SOURCE - Abbé Vincent Ribeton, fssp - La Nef - Décembre 2013
La Fraternité Saint-Pierre (FSSP) a fêté le 16 novembre à Saint-Sulpice son 25e anniversaire, à l’occasion d’une messe durant laquelle fut lu un chaleureux message du pape François.
Entretien avec l’abbé Vincent Ribeton, supérieur du district de France de la FSSP.
La Nef – La Fraternité Saint-Pierre a fêté ses 25 ans : pourriez-vous nous rappeler dans quelles circonstances elle est née et dans quels buts ?
Abbé Vincent Ribeton – La FSSP est née dans un contexte douloureux pour l’Église. Ses fondateurs avaient reçu leur sacerdoce de Mgr Marcel Lefebvre, qu’ils aimaient comme un père. Ils se sont tournés avec confiance vers le Saint-Siège au moment où Mgr Lefebvre sacrait quatre évêques contre la volonté du pape. Ils ont bénéficié des dispositions du Protocole d’accord du 5 mai 1988 entre le Saint-Siège et Mgr Lefebvre. Le motu proprio Ecclesia Dei du 2 juillet 1988 ayant reconnu la légitimité de l’attachement aux traditions liturgiques et spirituelles latines, la FSSP a été érigée comme société de droit pontifical, directement rattachée au Saint-Siège, dès le 18 octobre 1988. La fondation d’un séminaire à Wigratzbad s’est faite aussitôt.

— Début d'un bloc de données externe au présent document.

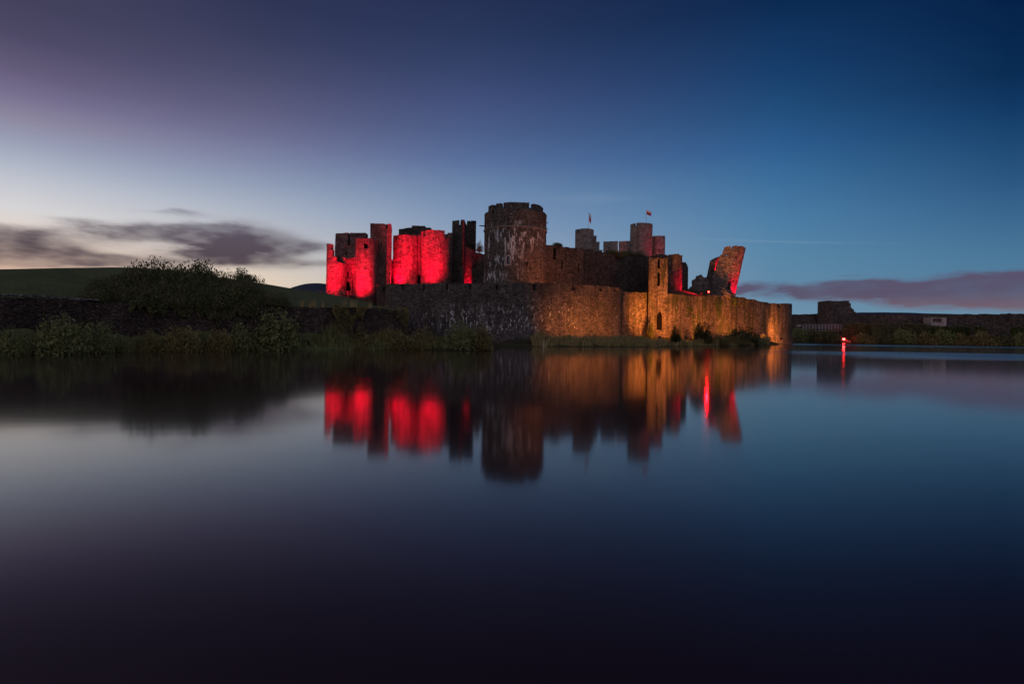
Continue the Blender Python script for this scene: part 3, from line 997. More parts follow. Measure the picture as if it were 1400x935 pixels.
# torn inner core of rubble clinging to the left
mb = MB()
def boulder(mb, c, s, seed, n=3):
    bm = bmesh.new()
    bmesh.ops.create_icosphere(bm, subdivisions=n, radius=1)
    for v in bm.verts:
        k = 1 + .35 * noise.noise(v.co * 1.3 + Vector((seed, 0, 0))) + .22 * noise.noise(v.co * 3.1 + Vector((0, seed, 0))) + .10 * noise.noise(v.co * 7 + Vector((0, 0, seed)))
        v.co = Vector((v.co.x * s[0], v.co.y * s[1], v.co.z * s[2])) * k + Vector(c)
    for f in bm.faces: mb.face([v.co.copy() for v in f.verts])
    bm.free()
boulder(mb, P(978, 396, 137.5), (2.6, 2.0, 3.0), 9.1)
mb.build('rubble_core', 'ruin', root)

# rubble and broken wall stumps on the terrace
mb = MB()
for c, s, sd in ((P(957,390,136),(1.9,1.5,2.2),1.1),(P(953,396,135.5),(1.6,1.5,1.8),2.4),(P(957.5,383,136),(.7,.8,1.1),4.4),(P(950,400,135),(1.5,1.2,1.2),6.2)):
    boulder(mb, c, s, sd)
tag(mb.build('masonry_stump', 'ruin'), 'dark jagged lump of fallen masonry left of the leaning tower', 'ruin')
mb = MB()
for c, s, sd in ((P(983,403,128),(2.4,1.5,1.1),1.7),(P(976,405,127),(1.8,1.4,.8),2.9),(P(993,404,130),(2.0,1.3,.7),3.7),(P(987,399,129),(1.2,1.0,1.0),8.7)):
    boulder(mb, c, s, sd)
tag(mb.build('masonry_stump', 'ruin'), 'low overgrown rubble heap at the foot of the leaning tower', 'ruin')

# ================================================================== WEST GATEHOUSES
root = thing('gatehouse', 'outer gatehouse with two red-lit drums, the left one broken, and a dark stair turret', 'gatehouse', (WX(485,119), 119, 0))
r1 = 13.2 / F * 118
zt1 = ZZ(459, 332.5, 118 - r1)
def t1(u):
    k = math.sin(u)
    if -1.75 < u < 1.6:
        prof = [(-1, 332.5), (-.28, 333), (-.22, 341), (.0, 350), (.25, 352), (.3, 357), (.62, 359), (1, 360)]
        for (a, ya), (b, yb) in zip(prof, prof[1:]):
            if a <= k <= b: return ZZ(459, ya + (yb-ya)*(k-a)/(b-a), 118 - r1) + rag(u*r1, .15, 3.)
    return ZZ(459, 352, 118)
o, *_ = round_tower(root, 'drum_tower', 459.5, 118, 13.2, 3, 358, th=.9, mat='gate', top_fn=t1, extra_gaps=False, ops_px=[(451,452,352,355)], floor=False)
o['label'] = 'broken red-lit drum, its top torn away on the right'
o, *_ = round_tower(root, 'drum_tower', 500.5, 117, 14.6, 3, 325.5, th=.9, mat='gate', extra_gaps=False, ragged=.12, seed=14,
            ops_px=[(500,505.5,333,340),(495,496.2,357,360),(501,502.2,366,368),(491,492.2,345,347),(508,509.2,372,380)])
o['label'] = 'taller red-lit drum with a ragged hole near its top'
# inner block behind and between the drums
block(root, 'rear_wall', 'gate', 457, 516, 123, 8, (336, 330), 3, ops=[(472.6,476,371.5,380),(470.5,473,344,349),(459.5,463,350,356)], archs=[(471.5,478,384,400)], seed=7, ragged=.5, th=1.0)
wall_thing('gate_passage', None, None, [(469,119.5,353.5),(478,119.8,353),(488,119.5,352)], 3, .9, 'gate', notches=[(472,473,.45),(475,476,.45),(478,479,.45),(481,482,.45)],
           ops=[(473.6,475.6,371,380,False),(480.5,482.2,382,400,False)], archs=[(471.4,477.4,384.5,402,False)], parent=root, smooth=False, seed=3, jit=.04)
block(root, 'battlement', 'gate', 457.5, 474.5, 126, 2.0, (319.5, 318), 14, seed=8, ragged=.1, ops=[(461,462.2,325,328)], th=.7)
block(root, 'battlement', 'gate', 477.5, 499, 126, 2.0, (318.3, 318.6), 14, seed=9, ragged=.08, ops=[(484.3,486.3,321,325)], th=.7)
block(root, 'stair_turret', 'gate', 505, 533.6, 119.3, 6.2, (305.2, 305.8), 3, seed=10, ragged=.12, notches=[(505,506.2,2.0),(525.6,528.6,1.1)], ops=[(508.8,510,309,312),(519.5,520.4,331,336)], ang=R(-10.2))
wall_thing('link_wall', None, None, [(530,124.6,352),(537,124.8,357),(545,125,358)], 3, .9, 'gate', parent=root, smooth=False, ragged=.4, seed=41)
# low dark wall running from the gatehouse to the outer wall, one slit glowing
wall_thing('barbican_wall', 'low unlit wall with one glowing red slit, between the outer gatehouse and the grey curtain wall', 'castle wall',
           [(514.5,113.5,389),(520,112.5,389.5),(527.6,111,390)], 2, 1.0, 'hall', ops=[(522.3,525.3,391.5,399.5,True)], smooth=False, seed=4)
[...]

La formation des prêtres et leur sanctification demeurent le premier but de la FSSP. Nos prêtres partagent la vie commune ; ils exercent l’apostolat selon le caractère propre de notre Institut, qui repose sur trois piliers, que l’on peut résumer par ces mots : tradition, romanité, thomisme. Nous vivons en effet notre attachement aux traditions liturgiques et spirituelles latines dans l’indéfectible fidélité au Siège de Pierre, et nos prêtres prêchent la foi catholique en prenant appui sur la formation thomiste reçue au séminaire.
Que retenez-vous du lien originel des membres fondateurs avec la Fraternité Saint-Pie X dont ils sont issus, quelle leçon avez-vous tiré de cette dramatique rupture avec Rome ? Pour les jeunes actuels, que représente Mgr Lefebvre, ont-ils le sentiment encore d’un lien lointain avec la Fraternité Saint-Pie X ?
Mgr Marcel Lefebvre a transmis à nos fondateurs une formation solide dans un contexte de crise de l’Église qui brouillait les repères et conduisait les catholiques à une grande perplexité. Mgr Lefebvre a voulu transmettre ce qu’il avait reçu, nos fondateurs lui doivent énormément ; mais il y avait une contradiction en 1988 à vouloir défendre la Tradition de l’Église en sacrant quatre évêques contre la volonté du pape. Cela contredisait la Tradition elle-même. On sait que Mgr Lefebvre fut hésitant, puisqu’il signa d’abord le protocole d’accord du 5 mai 1988. Il ne voulait pas fonder une Église autocéphale, mais les sacres exposaient à ce risque. D’où l’urgence aujourd’hui pour la Fraternité Saint-Pie X de saisir la main du pape. Nous gardons l’espérance d’une réconciliation, que le Saint-Père nous demande d’ailleurs de servir. Nous y sommes d’autant plus attentifs que nous savons avoir une dette filiale envers Mgr Lefebvre.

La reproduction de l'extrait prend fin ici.